At the time, coincidentally, I was about to get kind of screwed by yet another record label with the Perfect record. I felt like, “You know what? This is enough.” It’s been five years of trying to get this thing going, I keep getting screwed, and I just want a break. So I looked at it as something to do until I figured out my next move. And it worked out pretty good, all things considered.

AVC: Chinese Democracy took all of 10 years to make. What was the recording process like? I mean, you couldn’t have been working at it every day for 10 years.

TS: At first we were in there a lot. We were working on the writing aspect of it, but it just kept going on. We had [Interscope Chairman] Jimmy Iovine intervening in a not-so-productive way, and we had other guys coming and going with nutty ideas. My summation of the whole thing is that Interscope, when they took over Geffen, really led Axl to believe that Jimmy Iovine would be involved, and would help get this record done and make it happen. But basically what he did was let it completely fall apart. Then he had this great idea to bring in [producer] Roy Thomas Baker to make it sound better. All he did was re-record everything three or four different times, trying to make it sound like something it didn’t need to sound like, and spend $10 million in the process. My two cents on the whole thing is that I really think Jimmy Iovine fucked the whole thing up.

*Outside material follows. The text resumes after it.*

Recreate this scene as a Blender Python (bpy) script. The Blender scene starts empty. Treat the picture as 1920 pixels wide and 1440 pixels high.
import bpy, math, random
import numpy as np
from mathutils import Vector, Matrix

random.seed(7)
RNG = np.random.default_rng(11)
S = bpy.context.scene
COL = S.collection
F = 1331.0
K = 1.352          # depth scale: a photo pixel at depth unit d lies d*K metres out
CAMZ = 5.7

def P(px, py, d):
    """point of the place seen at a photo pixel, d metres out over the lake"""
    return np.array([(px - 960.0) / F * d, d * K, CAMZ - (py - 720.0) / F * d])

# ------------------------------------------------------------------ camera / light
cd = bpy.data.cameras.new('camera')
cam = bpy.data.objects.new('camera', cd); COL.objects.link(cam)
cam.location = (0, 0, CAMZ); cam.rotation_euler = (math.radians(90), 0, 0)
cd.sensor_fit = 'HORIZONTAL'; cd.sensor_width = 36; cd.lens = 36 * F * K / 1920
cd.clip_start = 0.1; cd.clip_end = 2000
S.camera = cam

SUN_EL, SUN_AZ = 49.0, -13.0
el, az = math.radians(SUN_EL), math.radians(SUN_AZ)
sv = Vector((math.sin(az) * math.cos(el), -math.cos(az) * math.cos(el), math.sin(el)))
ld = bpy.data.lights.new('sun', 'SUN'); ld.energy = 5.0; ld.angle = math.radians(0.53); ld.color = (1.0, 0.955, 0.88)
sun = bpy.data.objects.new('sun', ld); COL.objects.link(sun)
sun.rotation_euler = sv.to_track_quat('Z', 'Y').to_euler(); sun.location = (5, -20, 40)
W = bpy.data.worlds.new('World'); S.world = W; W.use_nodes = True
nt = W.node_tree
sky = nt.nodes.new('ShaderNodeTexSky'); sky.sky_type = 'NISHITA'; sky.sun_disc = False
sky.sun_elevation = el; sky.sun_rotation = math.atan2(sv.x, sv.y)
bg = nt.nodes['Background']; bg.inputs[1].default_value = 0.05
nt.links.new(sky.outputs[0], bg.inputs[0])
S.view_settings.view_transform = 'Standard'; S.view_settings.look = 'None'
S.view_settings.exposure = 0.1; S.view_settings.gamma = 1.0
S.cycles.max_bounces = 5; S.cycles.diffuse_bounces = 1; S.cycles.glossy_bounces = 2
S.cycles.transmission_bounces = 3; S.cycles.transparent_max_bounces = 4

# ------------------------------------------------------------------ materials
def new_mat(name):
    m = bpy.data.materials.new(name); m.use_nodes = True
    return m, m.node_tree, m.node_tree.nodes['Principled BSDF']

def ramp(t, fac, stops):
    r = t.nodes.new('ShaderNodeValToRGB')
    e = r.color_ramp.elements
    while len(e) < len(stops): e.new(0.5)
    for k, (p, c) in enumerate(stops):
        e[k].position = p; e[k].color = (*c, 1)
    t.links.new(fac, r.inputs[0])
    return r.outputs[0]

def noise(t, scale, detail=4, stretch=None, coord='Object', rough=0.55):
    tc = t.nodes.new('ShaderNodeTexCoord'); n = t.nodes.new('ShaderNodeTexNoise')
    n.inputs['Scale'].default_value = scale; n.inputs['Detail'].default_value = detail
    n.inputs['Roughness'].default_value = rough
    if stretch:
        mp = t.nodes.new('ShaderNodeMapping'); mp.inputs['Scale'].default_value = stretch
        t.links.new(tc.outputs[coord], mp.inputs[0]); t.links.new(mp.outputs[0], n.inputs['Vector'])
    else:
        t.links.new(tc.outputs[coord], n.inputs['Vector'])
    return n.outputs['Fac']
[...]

It was a bummer. Most of the songs that are on the record now were done 10 fucking years ago. But all the talking heads in the mix were saying, “Make ’em sound better! Make ’em sound better!” So we kept redoing this and that. And it ended up coming back down to the same fucking songs that they were 10 years ago, except that now they were a super-dense mishmash of a bunch of instrumentation. That whole era pretty much sums up what happened to the record industry. Those kinds of people, making those kinds of decisions and not really helping the artist.

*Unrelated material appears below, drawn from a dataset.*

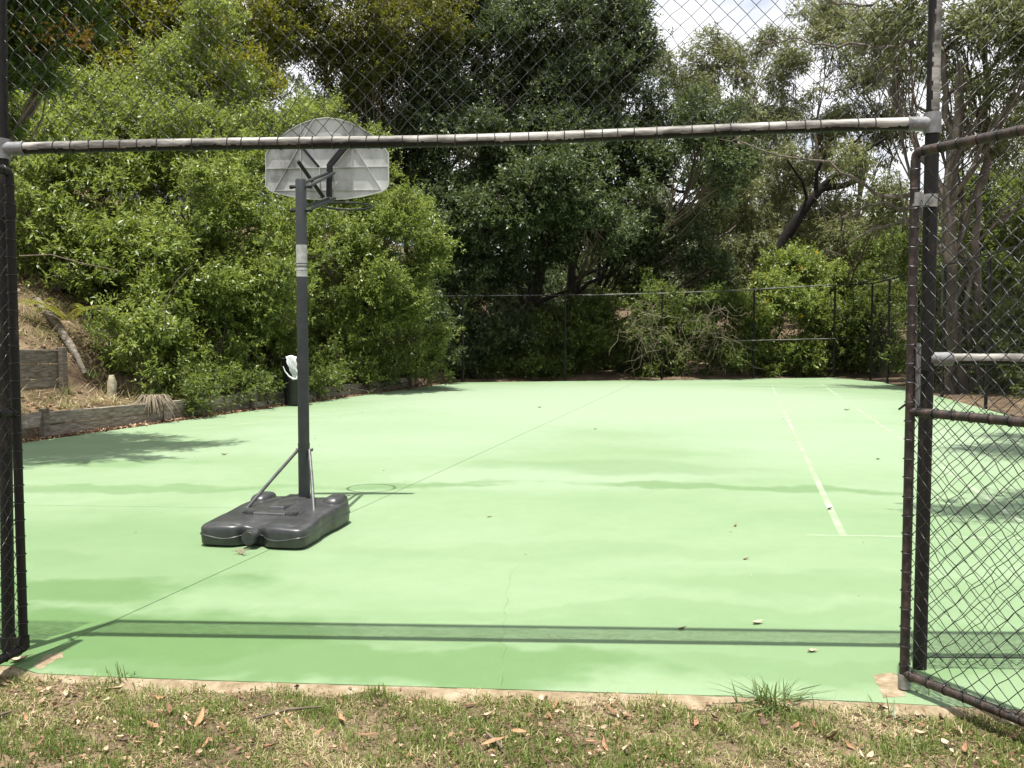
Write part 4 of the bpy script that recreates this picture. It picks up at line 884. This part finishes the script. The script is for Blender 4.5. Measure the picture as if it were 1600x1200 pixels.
# yellow flowers on the sunlit shrub
fl_ = [o for o in bpy.data.objects if o.get('label', '').startswith('sunlit shrub with yellow')][0]
P_ = []
for u, v in ((1197, 472), (1180, 497), (1248, 493), (1251, 418), (1276, 394)):
    for k in range(8): P_.append(np.array(D(u + random.gauss(0, 2.4), v + random.gauss(0, 2), 29.9 + random.uniform(0, .6))))
P_ = np.array(P_); n = len(P_); d_ = nrm(RNG.normal(size=(n, 3))); s_ = nrm(np.cross(d_, RNG.normal(size=(n, 3))))
np_mesh('flowers', leaf_array(P_, d_, s_, np.full(n, .065), np.full(n, .055), .1), 4, M['lf_yflower'], fl_, RNG.uniform(0, 1, n))
# --- flame tree, near left: trunk outside the picture, crown hangs in from the left edge
t, lb_ = plant('flame_tree', 'feathery flame tree with orange blossom hanging in at the top left corner', 'tree', Vector((-9.6, 11.5, 0)),
      [(-8.2, 11.5, 5.4, 1.0), (-7.0, 11.8, 5.9, .9), (-6.15, 11, 4.95, .5), (-5.75, 11.2, 5.15, .42), (-5.3, 11.4, 5.3, .32), (-6.1, 10.8, 4.45, .34), (-5.65, 11, 4.55, .26), (-6.0, 11, 5.5, .5), (-5.5, 11.2, 5.65, .4), (-6.2, 10.9, 3.9, .25), (-6.3, 11.3, 5.2, .6), (-7.4, 10.6, 4.6, .55), (-7.5, 11, 7.4, 1.3), (-5.9, 10.6, 7.0, .9), (-5.2, 10.0, 7.2, .7), (-6.1, 11.9, 6.4, .8), (-5.0, 11.1, 7.4, .7), (-6.6, 9.4, 7.3, .8), (-8.2, 9.8, 6.8, 1.2)],
      'lf_flame', .11, .030, lai=.85, tr=.2, world=True, n_leaf=16, twig=.36, clumps=12, clump_r=.36, hollow=.35, flat=.5)
P_, dd = [], []
for k in range(70):
    u, v = random.uniform(-10, 150), random.choice((random.gauss(42, 7), random.gauss(60, 9)))
    for q in range(9): P_.append(np.array(D(u, v, 11 + random.uniform(-.3, .8))) + np.random.normal(0, .035, 3))
P_ = np.array(P_); n = len(P_); d_ = nrm(RNG.normal(size=(n, 3)) + UPV * .3); s_ = nrm(np.cross(d_, RNG.normal(size=(n, 3))))
np_mesh('blossom', leaf_array(P_, d_, s_, np.full(n, .05), np.full(n, .035), .1), 4, M['lf_flower'], t, RNG.uniform(0, 1, n))
# --- overhanging tree right of the frame: only its shade falls into the picture
plant('gum_tree', 'gum tree beside the right fence, its overhanging boughs shading the court', 'tree', Vector((8.0, 9.5, 0)),
      [(7.5, 10.0, 8.6, 1.3), (6.5, 8.5, 8.2, 1.1), (4.4, 6.8, 7.6, .75), (3.6, 6.6, 7.4, .5), (5.9, 10.4, 8.0, .7), (6.3, 10.0, 8.2, .8), (7.6, 11.3, 8.2, .9), (6.9, 11.7, 8.3, .6), (8.5, 8.6, 9.2, 1.3)],
      'lf_gum', .15, .045, lai=.9, tr=.22, bark='gumbark', world=True, group='gum trees', **gk)
# --- far wood on the hill
lob = []
for k in range(60):
    a = random.uniform(-.55, .75); dd_ = random.uniform(56, 95); x = math.tan(a) * dd_; z = H(x, dd_)
    hh = random.uniform(4, 8.5) if a > .08 else random.uniform(6, 15)
    for q in range(3): lob.append(((x + random.gauss(0, 2), dd_ + random.gauss(0, 2), z + hh * (.35 + .3 * q)), random.uniform(1.8, 3.2)))
V, T, tw = foliage(lob, .5, .2, .55, n_leaf=7, twig=.8, clumps=10); COUNT[0] += len(T)
tag(np_mesh('woodland', V, 4, M['lf_far'], None, T), kind='stuff')

# --- dry vines tangled on the far fence
vn = thing('dry_vine', 'tangle of dry leafless vines hanging on the far fence', 'vine', D(1070, 590, 28.2))
mb = MB()
for k in range(85):
    u = random.choice((random.uniform(990, 1160), random.gauss(1120, 14), random.gauss(1010, 14))); v = random.uniform(468, 540); y = 28.05 + random.uniform(-.15, .12) + (u - 1050) * .005
    pts = [D(u, v, y)]; du = random.gauss(0, 6)
    for j in range(7):
        u += du + random.gauss(0, 7); v += random.uniform(-5, 18); du *= .8
        if v > 588: break
        pts.append(D(u, v, y + random.uniform(-.06, .06)))
    if len(pts) > 2: r0 = random.uniform(.0035, .009); mb.tube(pts, [r0 * (1 - .8 * i / len(pts)) for i in range(len(pts))], 4, cap=False)
build('stems', mb, M['dryvine'], vn)
V, T, _ = foliage([(D(1010, 475, 28.4), .55), (D(1060, 470, 28.5), .5), (D(1120, 465, 28.7), .45), (D(1090, 510, 28.5), .5), (D(1030, 540, 28.4), .45), (D(1140, 560, 28.7), .4), (D(1000, 510, 28.4), .4)], .09, .05, .55, n_leaf=8, twig=.22, clumps=8)
np_mesh('leaves', V, 4, M['lf_under'], vn, T)

# --- things on the left bank
def tuft(name, label, cat, base, n, ln, wd, leaf, tint=(.3, .9), lean=.6, group=None, droop=.5):
    base = Vector(base); V = []; T = []
    for k in range(n):
        a = random.uniform(0, 2 * math.pi); l_ = ln * random.uniform(.45, 1.1); d = Vector((math.cos(a), math.sin(a), 0)); le = random.uniform(.1, lean); s = Vector((-d.y, d.x, 0)) * wd * random.uniform(.6, 1.2) / 2
        p = base + Vector((random.gauss(0, 1), random.gauss(0, .7), 0)) * (.01 + ln * .16) + Vector((0, 0, -.01)); prev = None; seg = 4; tv_ = random.uniform(*tint)
        for j in range(seg + 1):
            t = j / seg; c = p + d * (l_ * le * t + l_ * droop * t * t * le) + Vector((0, 0, l_ * (t * (1 - .35 * le) - droop * t * t * .55 * le)))
            ww = s * (1 - t) ** .6 * (1 if j else .7) if j < seg else s * .05
            cur = (c - ww, c + ww)
            if prev: V += [prev[0], prev[1], cur[1], cur[0]]; T.append(tv_)
            prev = cur
    o = np_mesh(name, np.array([list(q) for q in V]) - np.array(base), 4, M[leaf], None, np.array(T)); o.location = base
    return tag(o, label, cat, group)
def bank(u, v, Y0):             # point of the ground seen at a pixel, found by marching the ray
    r = ray(u, v); t = Y0 / r.y
    for _ in range(400):
        p = Vector((r.x * t, r.y * t, EYE + r.z * t))
        if p.z <= H(p.x, p.y): break
        t += .04
    return p
tuft('grass_tuft', 'long-bladed grass clump on the bank above the low timber wall', 'grass tuft', bank(155, 530, 12), 60, .55, .02, 'weed', (.4, 1), .9)
tuft('grass_tuft', 'dry straw-coloured grass at the foot of the bank beside the pale stump', 'grass tuft', bank(200, 615, 12), 90, .4, .008, 'grass', (.6, 1), 1.0)
tuft('grass_tuft', 'wispy green grass between the planks of the taller timber wall', 'grass tuft', bank(100, 615, 12), 70, .35, .010, 'grass', (.2, .8), 1.0)
tuft('grass_tuft', 'pale dead grass on the upper bank left of the fern', 'grass tuft', bank(50, 500, 12), 90, .5, .010, 'grass', (.5, 1), 1.0)
tuft('grass_tuft', 'pale green grass clump under the tip of the fallen log', 'grass tuft', bank(140, 590, 12), 60, .32, .010, 'weed', (.5, 1), 1.0)
tuft('grass_tuft', 'straw grass clump hanging over the top of the low wall beside the dry brush', 'grass tuft', bank(150, 630, 12), 70, .30, .007, 'grass', (.55, 1), 1.3)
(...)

http://www.avclub.com/twincities/articl … son,56282/

Aussie
 Rep: 287 

Re: The Tommy Stinson Thread

Aussie wrote:

Nice straight talking from Tommy! I like it.:thumbup:

buzzsaw
 Rep: 423 

Re: The Tommy Stinson Thread

buzzsaw wrote:

I have a new found respect for Tommy and it's nice to see someone in the band call the songs the mess that they are.

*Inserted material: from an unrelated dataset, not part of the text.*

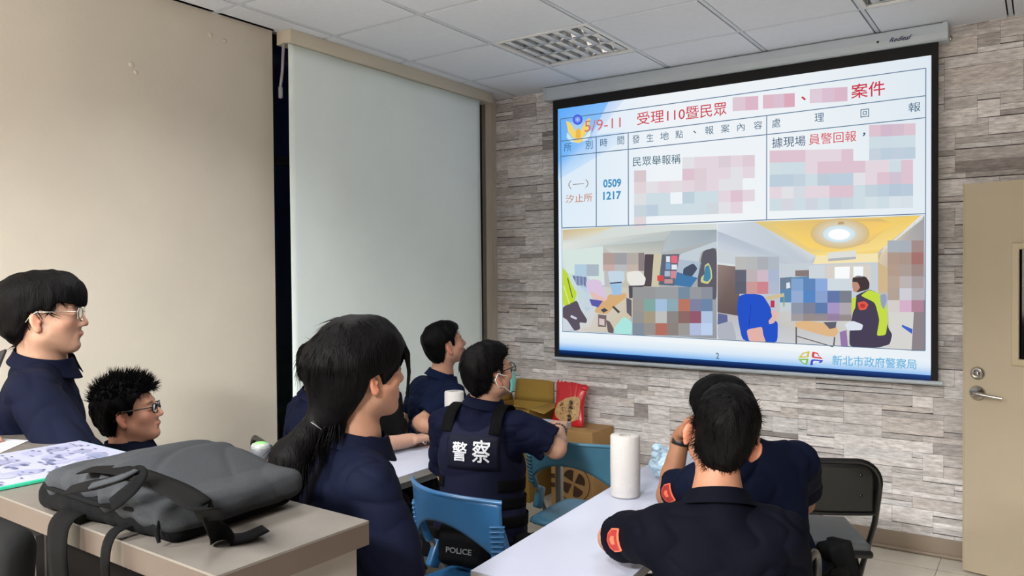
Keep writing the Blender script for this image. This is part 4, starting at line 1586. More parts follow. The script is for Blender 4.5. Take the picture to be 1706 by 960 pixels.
def pen(p0, p1, label, col=m_dark):
    p0, p1 = np.asarray(p0), np.asarray(p1)
    d = p1 - p0
    t = thing('pen', label, 'pen', p0)
    b = MB()
    b.tube([p0 + d * .10, p0 + d * .14, p1 - d * .03, p1], [.0032, .0045, .0045, .003], 10)
    b.build('barrel', col, t)
    b = MB()
    b.tube([p0, p0 + d * .10], [.0006, .0032], 8)
    b.build('tip', m_steel, t)


# ---- grey laptop backpack lying on the counter
m_bag = mat('bag_grey', (46, 48, 51), .9, noise=.16, scale=260, bump=.12, fine=500, spec=.1)
m_web = mat('black_webbing', (8, 8, 9), .9, bump=.08, fine=700, spec=.08)
m_bagb = mat('bag_black', (9, 10, 12), .9, bump=.06, fine=400, spec=.08)
ba, bcx = .06, np.array([-1.345, .838])
bX, bY = np.array([math.cos(ba), math.sin(ba)]), np.array([-math.sin(ba), math.cos(ba)])
BR3 = np.stack([[bX[0], bX[1], 0], [bY[0], bY[1], 0], [0, 0, 1.]], 1)
BO = np.array([bcx[0], bcx[1], CZ])
bag = thing('backpack', 'grey laptop backpack with black straps lying flat on the counter', 'backpack', BO)


def bagtop(P):
    return P


ops = [('u', rbox((.005, 0, .066), (.245, .135, .036), .030), 0), ('u', el((.06, .01, .085), (.19, .12, .030)), .03), ('u', rbox((.12, .0, .068), (.13, .142, .040), .028), .02), ('u', el((-.17, -.05, .066), (.08, .075, .032)), .02),
       ('d', ridged(.0035, 18, 8), 0), ('d', wob(.0012, 22, 9), 0), ('d', (lambda P: -.003 * np.exp(-((P[:, 1] + .128) / .03) ** 2) * np.sin(P[:, 0] * 95)), 0)]
V, Q = solid(ops, (-.29, -.18, .01), (.30, .19, .15), .0045)
V[:, 2] -= .026 * np.clip((-V[:, 0] - .02) / .22, 0, 1) * np.clip(V[:, 2] / .1, 0, 1)
V[:, 2] *= 1 - .36 * np.clip((V[:, 0] + .03) / .20, 0, 1)
V[:, 0] *= .83
mesh_obj('main_compartment', BO + V @ BR3.T, Q, m_bag, bag)
ops = [('u', rbox((-.005, -.002, .030), (.243, .136, .030), .026), 0), ('i', half((0, 0, .002), (0, 0, -1)), .004), ('d', ridged(.003, 25, 3), 0)]
V, Q = solid(ops, (-.29, -.18, -.01), (.29, .18, .09), .006)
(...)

Re: The Tommy Stinson Thread

johndivney wrote:

good interview.. a little bitchiness creeping in to the bands interviews again..

DCK
 Rep: 207 

Re: The Tommy Stinson Thread

DCK wrote:

Oy..a little tense there Tommy. Where was this five years ago? Finally letting go a little perhaps? A little annoyance here and there. From preferring Axl in one interview a few back, to not preferring him now.

"super-dense mishmash of a bunch of instrumentation"

Yep.

Surprised Jarmo posted it.

Axlin16
 Rep: 768 

Re: The Tommy Stinson Thread

Axlin16 wrote:

Pretty dead on. I like his using CD as the poster child for the demise of the music industry.

In alot of ways he's right. The saga of that album represents the destruction of the industry.

Olorin
 Rep: 268 

Re: The Tommy Stinson Thread

Olorin wrote:

I love it when these guys talk about the making of the album, we've had bits n peices of info in the last couple of years, but its pretty much still shrouded in mystery.

Little tit bits like this are very welcome, I'd feckin devour a book about those years.

Ali
 Rep: 41 

Re: The Tommy Stinson Thread

Ali wrote:
buzzsaw wrote:

I have a new found respect for Tommy and it's nice to see someone in the band call the songs the mess that they are.

Ah, but he didn't call them that, did he?  You did. 16

Ali

buzzsaw
 Rep: 423 

Re: The Tommy Stinson Thread

buzzsaw wrote:
Ali wrote:
buzzsaw wrote:

I have a new found respect for Tommy and it's nice to see someone in the band call the songs the mess that they are.

Ah, but he didn't call them that, did he?  You did. 16

Ali

Really?  Read it again.  He's not talking about how great they are.  He's talking about how cluttered they are.  The message is the same.  He knows better than I do because he lived it.  Validation my friend, validation.  You can't ignore it on a technicality.

Re: The Tommy Stinson Thread

Sky Dog wrote:

He is basically saying the songs were done pre Roy Thomas Baker ..... a better album if released in 2001-2002....Tom Zutaut said that as well.